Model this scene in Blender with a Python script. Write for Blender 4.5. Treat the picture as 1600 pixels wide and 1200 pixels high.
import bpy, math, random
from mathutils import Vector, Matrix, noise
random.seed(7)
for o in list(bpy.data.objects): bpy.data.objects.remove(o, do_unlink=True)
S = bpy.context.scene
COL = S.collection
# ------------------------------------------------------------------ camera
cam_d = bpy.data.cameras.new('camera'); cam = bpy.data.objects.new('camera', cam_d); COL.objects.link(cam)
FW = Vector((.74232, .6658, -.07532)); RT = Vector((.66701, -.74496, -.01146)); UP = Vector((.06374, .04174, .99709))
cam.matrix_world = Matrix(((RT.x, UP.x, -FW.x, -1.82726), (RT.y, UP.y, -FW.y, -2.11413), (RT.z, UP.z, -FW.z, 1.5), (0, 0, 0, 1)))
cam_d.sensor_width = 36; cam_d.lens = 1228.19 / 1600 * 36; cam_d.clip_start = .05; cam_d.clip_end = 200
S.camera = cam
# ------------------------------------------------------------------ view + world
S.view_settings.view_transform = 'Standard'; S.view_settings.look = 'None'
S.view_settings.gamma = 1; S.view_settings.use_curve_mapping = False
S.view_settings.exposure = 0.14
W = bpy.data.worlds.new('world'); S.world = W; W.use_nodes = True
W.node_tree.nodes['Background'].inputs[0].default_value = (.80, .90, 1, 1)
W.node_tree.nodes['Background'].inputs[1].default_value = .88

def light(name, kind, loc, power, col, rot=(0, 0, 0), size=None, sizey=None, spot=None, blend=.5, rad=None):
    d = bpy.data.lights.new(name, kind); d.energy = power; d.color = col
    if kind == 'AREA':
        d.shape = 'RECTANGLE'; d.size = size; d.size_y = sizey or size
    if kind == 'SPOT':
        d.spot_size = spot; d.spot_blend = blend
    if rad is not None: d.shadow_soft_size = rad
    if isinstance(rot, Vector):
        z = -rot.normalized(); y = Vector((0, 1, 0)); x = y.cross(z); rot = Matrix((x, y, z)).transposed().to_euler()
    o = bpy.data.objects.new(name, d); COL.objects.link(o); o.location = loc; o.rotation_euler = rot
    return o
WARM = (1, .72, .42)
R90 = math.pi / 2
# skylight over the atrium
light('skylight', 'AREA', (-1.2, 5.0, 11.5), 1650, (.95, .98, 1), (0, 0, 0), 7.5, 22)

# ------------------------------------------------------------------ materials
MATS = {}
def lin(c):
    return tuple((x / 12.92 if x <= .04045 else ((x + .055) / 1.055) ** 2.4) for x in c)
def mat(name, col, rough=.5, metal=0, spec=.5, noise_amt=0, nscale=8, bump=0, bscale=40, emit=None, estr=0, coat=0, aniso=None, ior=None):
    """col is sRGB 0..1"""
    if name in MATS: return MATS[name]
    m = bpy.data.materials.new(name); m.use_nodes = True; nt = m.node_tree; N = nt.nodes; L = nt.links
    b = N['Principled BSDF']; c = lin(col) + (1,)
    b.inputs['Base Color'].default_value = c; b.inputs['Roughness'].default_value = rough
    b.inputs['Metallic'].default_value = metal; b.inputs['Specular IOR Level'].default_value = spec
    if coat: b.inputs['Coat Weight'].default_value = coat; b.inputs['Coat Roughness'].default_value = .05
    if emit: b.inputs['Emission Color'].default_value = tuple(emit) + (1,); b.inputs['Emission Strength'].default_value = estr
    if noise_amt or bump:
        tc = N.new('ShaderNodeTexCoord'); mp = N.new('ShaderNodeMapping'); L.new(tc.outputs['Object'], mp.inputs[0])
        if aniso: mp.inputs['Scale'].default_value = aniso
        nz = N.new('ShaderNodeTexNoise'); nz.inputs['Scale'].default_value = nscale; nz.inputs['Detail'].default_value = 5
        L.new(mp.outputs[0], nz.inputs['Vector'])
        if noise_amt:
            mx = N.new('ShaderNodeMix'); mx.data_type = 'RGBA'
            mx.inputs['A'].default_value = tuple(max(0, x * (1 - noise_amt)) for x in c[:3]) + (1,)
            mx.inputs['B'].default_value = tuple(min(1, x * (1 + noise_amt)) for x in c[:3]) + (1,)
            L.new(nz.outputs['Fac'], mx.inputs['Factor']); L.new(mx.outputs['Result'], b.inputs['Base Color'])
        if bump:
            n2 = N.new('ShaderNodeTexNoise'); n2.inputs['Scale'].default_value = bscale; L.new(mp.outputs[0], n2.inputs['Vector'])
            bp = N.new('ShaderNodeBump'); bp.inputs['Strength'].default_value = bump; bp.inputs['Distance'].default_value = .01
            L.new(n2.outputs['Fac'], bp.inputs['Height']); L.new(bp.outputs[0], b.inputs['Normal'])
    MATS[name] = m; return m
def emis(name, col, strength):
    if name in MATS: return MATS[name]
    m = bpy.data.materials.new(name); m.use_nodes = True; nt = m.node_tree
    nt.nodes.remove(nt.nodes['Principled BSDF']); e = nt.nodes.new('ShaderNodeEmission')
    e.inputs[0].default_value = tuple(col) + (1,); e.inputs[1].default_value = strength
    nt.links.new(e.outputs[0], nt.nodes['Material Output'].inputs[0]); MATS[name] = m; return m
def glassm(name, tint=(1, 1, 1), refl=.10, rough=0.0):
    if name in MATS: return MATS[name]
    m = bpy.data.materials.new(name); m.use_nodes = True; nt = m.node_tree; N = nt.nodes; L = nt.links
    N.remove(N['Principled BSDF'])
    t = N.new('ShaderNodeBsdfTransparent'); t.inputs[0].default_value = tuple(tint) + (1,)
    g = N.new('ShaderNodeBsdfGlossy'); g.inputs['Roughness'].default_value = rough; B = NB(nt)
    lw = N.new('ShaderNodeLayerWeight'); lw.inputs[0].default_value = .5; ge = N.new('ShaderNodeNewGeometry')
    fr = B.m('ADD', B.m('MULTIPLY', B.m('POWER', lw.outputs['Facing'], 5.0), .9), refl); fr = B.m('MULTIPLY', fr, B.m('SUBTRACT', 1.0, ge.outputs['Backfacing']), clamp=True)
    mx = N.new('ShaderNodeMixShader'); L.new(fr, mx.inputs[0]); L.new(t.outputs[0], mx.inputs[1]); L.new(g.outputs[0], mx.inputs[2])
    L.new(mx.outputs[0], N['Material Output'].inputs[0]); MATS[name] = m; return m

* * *

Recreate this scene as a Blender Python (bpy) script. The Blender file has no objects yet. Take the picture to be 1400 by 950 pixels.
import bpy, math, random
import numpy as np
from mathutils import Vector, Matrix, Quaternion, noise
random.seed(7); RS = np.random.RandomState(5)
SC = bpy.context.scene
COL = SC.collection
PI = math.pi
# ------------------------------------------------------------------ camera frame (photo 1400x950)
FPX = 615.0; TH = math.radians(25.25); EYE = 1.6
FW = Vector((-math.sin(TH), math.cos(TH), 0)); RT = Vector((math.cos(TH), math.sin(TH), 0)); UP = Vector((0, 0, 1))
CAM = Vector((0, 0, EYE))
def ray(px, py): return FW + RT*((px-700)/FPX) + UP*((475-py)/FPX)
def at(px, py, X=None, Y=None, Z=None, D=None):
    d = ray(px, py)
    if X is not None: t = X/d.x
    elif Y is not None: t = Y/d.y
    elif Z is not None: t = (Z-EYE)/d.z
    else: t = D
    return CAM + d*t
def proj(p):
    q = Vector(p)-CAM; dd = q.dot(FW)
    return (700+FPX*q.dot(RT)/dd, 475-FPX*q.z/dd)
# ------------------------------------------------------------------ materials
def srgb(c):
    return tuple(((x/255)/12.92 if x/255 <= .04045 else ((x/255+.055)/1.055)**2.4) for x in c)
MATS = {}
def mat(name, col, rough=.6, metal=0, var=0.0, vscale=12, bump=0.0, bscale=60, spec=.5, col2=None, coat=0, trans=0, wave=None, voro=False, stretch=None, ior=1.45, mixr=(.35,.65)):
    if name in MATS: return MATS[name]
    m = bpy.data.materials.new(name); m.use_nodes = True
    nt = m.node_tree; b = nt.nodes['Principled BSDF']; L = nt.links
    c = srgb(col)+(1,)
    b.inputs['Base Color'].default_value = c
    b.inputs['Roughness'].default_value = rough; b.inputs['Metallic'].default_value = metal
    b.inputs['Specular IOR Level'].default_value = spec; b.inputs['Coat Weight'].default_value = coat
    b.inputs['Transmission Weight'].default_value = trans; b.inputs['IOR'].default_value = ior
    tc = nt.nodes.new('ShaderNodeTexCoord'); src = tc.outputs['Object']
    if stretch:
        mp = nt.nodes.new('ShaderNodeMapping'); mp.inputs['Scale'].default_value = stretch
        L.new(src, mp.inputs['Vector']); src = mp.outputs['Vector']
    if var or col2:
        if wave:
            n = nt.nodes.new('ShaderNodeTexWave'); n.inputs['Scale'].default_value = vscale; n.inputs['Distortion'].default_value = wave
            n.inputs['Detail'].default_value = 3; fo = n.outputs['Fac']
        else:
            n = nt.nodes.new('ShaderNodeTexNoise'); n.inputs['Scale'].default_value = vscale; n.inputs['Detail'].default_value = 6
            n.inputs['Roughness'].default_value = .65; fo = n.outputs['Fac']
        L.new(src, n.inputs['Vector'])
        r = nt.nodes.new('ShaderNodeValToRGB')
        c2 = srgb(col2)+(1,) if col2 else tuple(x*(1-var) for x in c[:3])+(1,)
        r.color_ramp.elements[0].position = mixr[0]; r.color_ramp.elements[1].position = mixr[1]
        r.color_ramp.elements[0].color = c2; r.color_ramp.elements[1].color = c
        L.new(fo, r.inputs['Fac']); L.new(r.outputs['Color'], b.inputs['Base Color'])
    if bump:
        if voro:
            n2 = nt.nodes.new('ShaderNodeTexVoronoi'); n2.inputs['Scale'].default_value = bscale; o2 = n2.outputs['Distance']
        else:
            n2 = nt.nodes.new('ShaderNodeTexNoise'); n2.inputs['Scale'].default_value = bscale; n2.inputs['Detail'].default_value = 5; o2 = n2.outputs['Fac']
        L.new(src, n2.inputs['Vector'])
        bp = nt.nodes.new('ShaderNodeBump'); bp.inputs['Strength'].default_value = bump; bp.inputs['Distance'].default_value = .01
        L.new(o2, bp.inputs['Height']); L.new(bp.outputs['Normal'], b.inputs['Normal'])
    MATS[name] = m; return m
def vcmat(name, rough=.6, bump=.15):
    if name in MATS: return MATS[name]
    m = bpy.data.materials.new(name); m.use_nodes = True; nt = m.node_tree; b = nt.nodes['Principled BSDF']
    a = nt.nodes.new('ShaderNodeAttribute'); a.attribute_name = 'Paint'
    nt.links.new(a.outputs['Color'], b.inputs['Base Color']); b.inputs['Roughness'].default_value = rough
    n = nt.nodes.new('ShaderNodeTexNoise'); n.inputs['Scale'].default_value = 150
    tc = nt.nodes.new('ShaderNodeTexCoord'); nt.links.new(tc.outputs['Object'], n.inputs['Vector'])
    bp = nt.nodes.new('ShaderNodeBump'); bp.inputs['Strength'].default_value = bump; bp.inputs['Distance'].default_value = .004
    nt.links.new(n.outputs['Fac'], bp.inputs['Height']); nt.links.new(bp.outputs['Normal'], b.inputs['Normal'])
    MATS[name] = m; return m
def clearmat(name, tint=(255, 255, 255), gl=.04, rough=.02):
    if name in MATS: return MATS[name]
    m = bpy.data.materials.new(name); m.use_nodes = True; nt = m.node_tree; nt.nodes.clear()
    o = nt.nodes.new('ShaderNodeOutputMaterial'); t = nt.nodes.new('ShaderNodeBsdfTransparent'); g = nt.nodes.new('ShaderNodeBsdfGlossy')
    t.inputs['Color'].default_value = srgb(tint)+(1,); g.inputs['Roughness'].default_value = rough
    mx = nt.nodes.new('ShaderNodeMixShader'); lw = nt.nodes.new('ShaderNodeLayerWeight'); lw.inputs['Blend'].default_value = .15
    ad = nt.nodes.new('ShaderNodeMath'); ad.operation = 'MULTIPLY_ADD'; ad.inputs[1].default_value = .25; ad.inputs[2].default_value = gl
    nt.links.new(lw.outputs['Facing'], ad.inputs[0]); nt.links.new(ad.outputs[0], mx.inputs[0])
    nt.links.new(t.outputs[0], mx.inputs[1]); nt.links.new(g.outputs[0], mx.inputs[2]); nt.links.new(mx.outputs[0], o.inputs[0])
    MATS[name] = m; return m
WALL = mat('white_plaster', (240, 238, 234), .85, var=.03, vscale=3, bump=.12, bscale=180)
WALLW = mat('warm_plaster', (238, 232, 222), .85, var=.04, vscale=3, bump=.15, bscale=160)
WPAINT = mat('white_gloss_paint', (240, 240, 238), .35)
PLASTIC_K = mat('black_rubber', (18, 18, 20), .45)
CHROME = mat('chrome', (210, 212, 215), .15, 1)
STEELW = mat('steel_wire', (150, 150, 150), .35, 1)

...

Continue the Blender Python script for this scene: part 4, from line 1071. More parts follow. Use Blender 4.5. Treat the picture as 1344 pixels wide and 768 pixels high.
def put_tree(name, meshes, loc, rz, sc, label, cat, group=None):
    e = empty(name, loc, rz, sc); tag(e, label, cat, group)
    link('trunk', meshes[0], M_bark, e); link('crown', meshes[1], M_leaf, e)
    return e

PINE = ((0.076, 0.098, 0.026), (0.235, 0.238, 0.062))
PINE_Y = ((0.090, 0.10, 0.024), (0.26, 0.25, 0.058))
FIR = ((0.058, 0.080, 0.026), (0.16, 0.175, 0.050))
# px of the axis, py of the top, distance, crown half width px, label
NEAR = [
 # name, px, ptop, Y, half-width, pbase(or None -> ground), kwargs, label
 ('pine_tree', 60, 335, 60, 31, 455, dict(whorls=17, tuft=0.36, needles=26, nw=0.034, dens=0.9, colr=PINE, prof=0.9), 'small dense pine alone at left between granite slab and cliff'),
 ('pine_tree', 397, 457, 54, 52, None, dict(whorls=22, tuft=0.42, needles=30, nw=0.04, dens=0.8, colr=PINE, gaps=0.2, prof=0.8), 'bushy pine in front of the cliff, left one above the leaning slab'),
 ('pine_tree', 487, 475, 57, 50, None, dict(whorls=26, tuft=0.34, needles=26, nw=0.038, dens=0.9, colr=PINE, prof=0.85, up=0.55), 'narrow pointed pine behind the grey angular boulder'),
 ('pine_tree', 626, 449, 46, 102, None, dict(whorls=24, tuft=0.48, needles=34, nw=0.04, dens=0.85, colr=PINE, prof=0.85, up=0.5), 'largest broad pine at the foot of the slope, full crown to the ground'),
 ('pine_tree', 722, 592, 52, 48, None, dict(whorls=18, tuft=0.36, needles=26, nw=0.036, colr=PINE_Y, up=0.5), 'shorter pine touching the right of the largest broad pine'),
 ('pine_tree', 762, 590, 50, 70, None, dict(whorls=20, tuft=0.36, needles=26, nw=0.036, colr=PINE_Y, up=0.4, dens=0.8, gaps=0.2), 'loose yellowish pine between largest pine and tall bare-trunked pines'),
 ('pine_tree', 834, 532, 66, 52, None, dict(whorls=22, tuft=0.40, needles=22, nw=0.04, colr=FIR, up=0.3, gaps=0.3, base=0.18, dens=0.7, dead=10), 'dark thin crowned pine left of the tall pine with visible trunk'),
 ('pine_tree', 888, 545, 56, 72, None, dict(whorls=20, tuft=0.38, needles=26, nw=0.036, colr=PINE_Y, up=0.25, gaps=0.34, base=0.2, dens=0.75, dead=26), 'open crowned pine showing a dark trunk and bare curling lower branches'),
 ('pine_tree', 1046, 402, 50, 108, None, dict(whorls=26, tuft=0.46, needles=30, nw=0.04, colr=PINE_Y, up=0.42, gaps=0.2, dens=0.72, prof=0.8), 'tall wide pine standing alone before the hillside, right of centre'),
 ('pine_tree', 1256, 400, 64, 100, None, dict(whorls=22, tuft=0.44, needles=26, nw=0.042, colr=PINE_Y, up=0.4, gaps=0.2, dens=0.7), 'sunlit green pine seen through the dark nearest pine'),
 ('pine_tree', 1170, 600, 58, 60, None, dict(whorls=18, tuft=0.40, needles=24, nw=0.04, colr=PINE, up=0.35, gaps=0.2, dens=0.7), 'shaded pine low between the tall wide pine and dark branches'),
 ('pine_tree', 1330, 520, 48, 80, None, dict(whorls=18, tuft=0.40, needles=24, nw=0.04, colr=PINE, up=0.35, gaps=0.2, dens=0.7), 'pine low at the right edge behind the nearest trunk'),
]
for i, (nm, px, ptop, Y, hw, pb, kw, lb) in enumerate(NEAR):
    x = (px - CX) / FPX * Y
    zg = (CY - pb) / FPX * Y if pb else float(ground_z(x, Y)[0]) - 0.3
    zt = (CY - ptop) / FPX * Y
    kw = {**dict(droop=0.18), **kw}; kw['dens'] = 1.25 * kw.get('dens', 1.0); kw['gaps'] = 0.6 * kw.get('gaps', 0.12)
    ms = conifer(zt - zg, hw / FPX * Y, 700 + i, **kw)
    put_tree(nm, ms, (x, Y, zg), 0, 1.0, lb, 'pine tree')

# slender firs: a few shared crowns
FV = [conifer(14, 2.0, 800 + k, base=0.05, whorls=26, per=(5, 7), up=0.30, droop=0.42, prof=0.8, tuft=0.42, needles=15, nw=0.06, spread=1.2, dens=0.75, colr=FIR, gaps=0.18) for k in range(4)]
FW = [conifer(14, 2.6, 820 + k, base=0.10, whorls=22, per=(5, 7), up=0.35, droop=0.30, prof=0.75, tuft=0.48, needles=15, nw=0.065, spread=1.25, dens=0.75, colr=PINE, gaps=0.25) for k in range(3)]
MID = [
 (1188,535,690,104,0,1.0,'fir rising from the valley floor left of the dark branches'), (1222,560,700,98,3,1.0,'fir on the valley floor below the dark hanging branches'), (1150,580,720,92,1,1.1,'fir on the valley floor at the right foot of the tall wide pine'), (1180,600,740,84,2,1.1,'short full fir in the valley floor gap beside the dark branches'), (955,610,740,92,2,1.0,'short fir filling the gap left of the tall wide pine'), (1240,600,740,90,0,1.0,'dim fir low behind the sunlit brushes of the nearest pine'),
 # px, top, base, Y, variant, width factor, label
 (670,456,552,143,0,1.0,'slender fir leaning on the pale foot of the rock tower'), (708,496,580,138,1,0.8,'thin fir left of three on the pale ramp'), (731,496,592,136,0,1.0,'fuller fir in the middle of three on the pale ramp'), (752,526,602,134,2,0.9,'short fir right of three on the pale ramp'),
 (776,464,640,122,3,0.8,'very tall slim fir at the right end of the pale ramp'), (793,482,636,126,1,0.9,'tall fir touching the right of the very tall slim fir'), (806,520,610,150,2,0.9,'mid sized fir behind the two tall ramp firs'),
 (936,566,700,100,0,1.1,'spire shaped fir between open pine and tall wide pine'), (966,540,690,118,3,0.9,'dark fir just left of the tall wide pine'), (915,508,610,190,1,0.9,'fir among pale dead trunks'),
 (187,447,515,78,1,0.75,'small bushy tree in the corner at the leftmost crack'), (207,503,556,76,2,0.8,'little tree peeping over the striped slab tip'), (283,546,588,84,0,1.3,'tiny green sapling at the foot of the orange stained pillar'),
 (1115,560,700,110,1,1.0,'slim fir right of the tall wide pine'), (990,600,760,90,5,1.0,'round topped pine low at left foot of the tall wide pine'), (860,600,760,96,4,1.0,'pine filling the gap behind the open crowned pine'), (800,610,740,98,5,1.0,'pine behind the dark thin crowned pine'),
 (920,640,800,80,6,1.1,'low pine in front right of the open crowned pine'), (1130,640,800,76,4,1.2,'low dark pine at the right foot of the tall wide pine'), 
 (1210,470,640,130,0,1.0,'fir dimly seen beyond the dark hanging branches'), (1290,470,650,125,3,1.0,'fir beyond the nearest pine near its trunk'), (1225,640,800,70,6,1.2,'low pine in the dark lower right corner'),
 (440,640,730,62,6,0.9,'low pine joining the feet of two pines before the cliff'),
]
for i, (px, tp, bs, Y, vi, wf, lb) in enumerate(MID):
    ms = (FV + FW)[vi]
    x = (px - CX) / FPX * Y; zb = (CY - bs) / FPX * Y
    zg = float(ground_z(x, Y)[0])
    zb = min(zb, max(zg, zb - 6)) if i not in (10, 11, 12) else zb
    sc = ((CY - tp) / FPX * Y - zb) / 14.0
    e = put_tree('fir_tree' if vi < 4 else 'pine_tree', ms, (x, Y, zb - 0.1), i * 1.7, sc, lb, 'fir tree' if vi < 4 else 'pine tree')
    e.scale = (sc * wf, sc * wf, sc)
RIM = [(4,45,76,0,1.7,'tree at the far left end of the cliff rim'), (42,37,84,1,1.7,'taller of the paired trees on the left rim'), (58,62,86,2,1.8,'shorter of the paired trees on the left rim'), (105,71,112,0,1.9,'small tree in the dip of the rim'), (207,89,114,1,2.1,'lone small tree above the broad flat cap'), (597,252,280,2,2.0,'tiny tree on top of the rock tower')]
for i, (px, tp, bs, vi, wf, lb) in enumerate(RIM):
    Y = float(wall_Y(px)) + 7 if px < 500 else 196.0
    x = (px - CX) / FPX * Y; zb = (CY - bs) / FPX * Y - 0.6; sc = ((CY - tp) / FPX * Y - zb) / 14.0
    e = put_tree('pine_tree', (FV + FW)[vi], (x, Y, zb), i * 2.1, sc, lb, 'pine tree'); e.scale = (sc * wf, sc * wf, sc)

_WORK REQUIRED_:
Transcribe, exactly and exclusively, the run of lines that opens with the line bearing "Model this scene" and closes with the line bearing "W.node_tree.nodes['Background'].inputs[1].default_value = .88".

_TASK ANSWER_:
Model this scene in Blender with a Python script. Write for Blender 4.5. Treat the picture as 1600 pixels wide and 1200 pixels high.
import bpy, math, random
from mathutils import Vector, Matrix, noise
random.seed(7)
for o in list(bpy.data.objects): bpy.data.objects.remove(o, do_unlink=True)
S = bpy.context.scene
COL = S.collection
# ------------------------------------------------------------------ camera
cam_d = bpy.data.cameras.new('camera'); cam = bpy.data.objects.new('camera', cam_d); COL.objects.link(cam)
FW = Vector((.74232, .6658, -.07532)); RT = Vector((.66701, -.74496, -.01146)); UP = Vector((.06374, .04174, .99709))
cam.matrix_world = Matrix(((RT.x, UP.x, -FW.x, -1.82726), (RT.y, UP.y, -FW.y, -2.11413), (RT.z, UP.z, -FW.z, 1.5), (0, 0, 0, 1)))
cam_d.sensor_width = 36; cam_d.lens = 1228.19 / 1600 * 36; cam_d.clip_start = .05; cam_d.clip_end = 200
S.camera = cam
# ------------------------------------------------------------------ view + world
S.view_settings.view_transform = 'Standard'; S.view_settings.look = 'None'
S.view_settings.gamma = 1; S.view_settings.use_curve_mapping = False
S.view_settings.exposure = 0.14
W = bpy.data.worlds.new('world'); S.world = W; W.use_nodes = True
W.node_tree.nodes['Background'].inputs[0].default_value = (.80, .90, 1, 1)
W.node_tree.nodes['Background'].inputs[1].default_value = .88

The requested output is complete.